I think that there are many short-term metrics which are likely to paint a "global conversation" view as driving less engagement, and hence making less ad money than a more common rage-inducing "social media algorithm". Here there is a conflict with ad revenue.

However, I think it ought to be possible to argue that you will get higher quality engagement in the global conversation view than in the rage-inducing one. Ask your advertisers if they'd rather have me associate their ads with the rage-inducing political opinions of my enemies, or with the feeling that there's hope that together we can solve our problems.

I believe ads in the "global conversation" stream ought to be significantly more valuable than ones in the "rage" view.

Is it possible?

Recall that for this to work, we need:

  1. Social network graphs that tell the system which "camp" each of us is in.
  2. Heuristics for distinguishing "agree" engagement from "disagree" engagement.

For (1), every social network has a graph of who follows whom, or who is friends with whom. These graphs have clusters, and those clusters are "camps" as I have described them. We don't need to give names or labels to the camps, and we don't need to judge if any of them are "right" or "wrong" or "good" or "bad". We have observed that current social media platforms tend to polarise issues between these camps. Our goal is to encourage posts that unify them.
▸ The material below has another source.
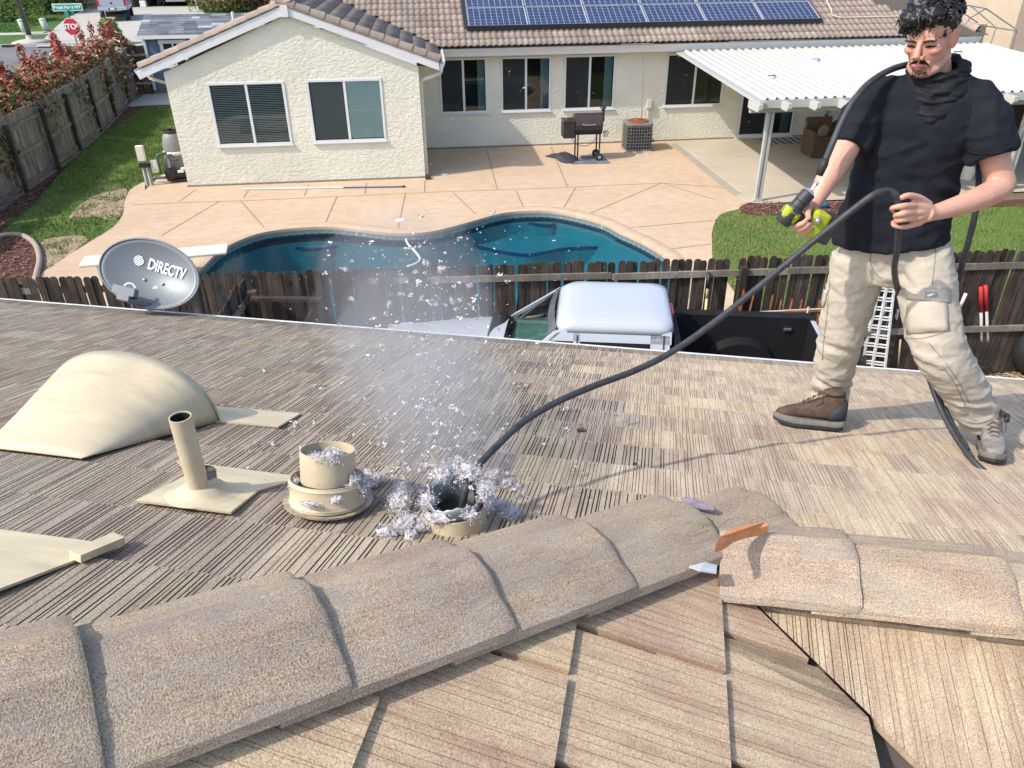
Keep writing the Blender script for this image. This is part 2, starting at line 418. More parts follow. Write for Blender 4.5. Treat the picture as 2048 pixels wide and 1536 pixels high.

For (2), we're on shakier ground. Platforms like youtube, reddit, and slashdot have "upvote" and "downvote" buttons, which might work well if we trust people to use them honestly. On platforms that don't have simple buttons for "agree" and "disagree" or "like" and "dislike", we might be able to use keyword matching or ML techniques to get an approximation. I don't know how accurate an approximation we'd need to get the effect I'm hoping for.

Can it be hacked?

It's possible that if we adjusted the feed heuristics as I've described, people might start lying about their upvotes and downvotes in order to game the system. Gangs of angry people who want to encourage conflict might mob reasonable posts with thousands of downvotes in an attempt to silence them.

People might try to construct botnets of accounts that show up as "in a given camp", and then have those bots vote contrary to the collaborative interests of that camp.

I don't know if either of these attacks are likely to be cheap and effective enough to significantly damage the system as a whole. They would almost certainly happen, and some people's posts would almost certainly end up unfairly minimised or amplified as a result. As is usually the case with these sorts of power games, it seems likely that already-marginalised posters would suffer more than majority posters.

Even so, perhaps it'd still be better than what we have right now?